Rich, a nondenominational Christian from Beaverton, Ore., said that even though his story was speculative he still sought to keep it faithful to the spirit of the biblical account.

The result is that the young Mary, played by 16-year-old Oscar nominee Keisha Castle-Hughes ("Whale Rider"), and Joseph, played by a 26-year-old graduate of Julliard in New York, Oscar Isaac, leap to life on the scripts’ pages and hopefully, Rich said, also on the screen.

Hardwicke said that when she first saw the script’s title she thought it would not be interesting because she knew the story of Jesus’ birth "backward and forward." But she said she was "intrigued because the writer got inside the heart and soul" of the characters.

She said that in directing the movie she tried to build on making the characters seem real on the screen so people could easily identify with them and see how ordinary people, like Mary and Joseph, were able to take such a huge leap of faith.

Co-producer Marty Bowen, a Catholic raised in Texas, said that growing up he always put Mary "up on a pedestal."

"The Nativity Story" is trying to make Mary real, Bowen said, adding that he hoped that the movie would help people see "Mary was a girl before she became a woman and a woman before she became the mother of God."

He said people should also feel empathy for Joseph, a man "who finds the woman he wants to spend the rest of his life with," then discovers she is pregnant and he is not the father of the child.

"Talk about a crisis of faith of staggering proportions," Bowen said.

Bowen, who wears around his neck a rosary his grandmother brought him from Rome and a medal of St. Christopher his mother gave him, said the story of Mary, Joseph, and the shepherds they meet is "a journey of faith that’s rewarded" by God. But people also "need to understand how they earned that" divine reward, he said.

The film’s promoters sent copies of the script to a number of religious scholars for their input as well as to the head of the Pontifical Council for Social Communications, Archbishop John P. Foley, and secretary of communications for the U.S. Conference of Catholic Bishops, Msgr. Francis J. Maniscalco.

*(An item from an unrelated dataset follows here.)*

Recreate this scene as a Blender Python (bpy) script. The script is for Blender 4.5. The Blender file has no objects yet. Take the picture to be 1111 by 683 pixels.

While Archbishop Foley told Catholic News Service in late May that he had yet to read the script, Msgr. Maniscalco said he found the screenplay "faithful to the biblical narrative and that the additions made for narrative and theatrical purposes were tasteful."

Bowen said because of the enormous success of Gibson’s movie about Christ’s passion Hollywood has awakened to the potential popularity of religious-themed films.

"Gibson was a pioneer, a trailblazer, and we’re trailing the blazes," he said.

Rich, too, said Gibson helped break barriers.

"If I had made this script two years ago, who knows" if a major studio would have given it the green light, he said.

After filming in Matera, cast and crew will head to Morocco for four weeks to film scenes of King Herod and his palace and the journey of the Magi over the sand dunes.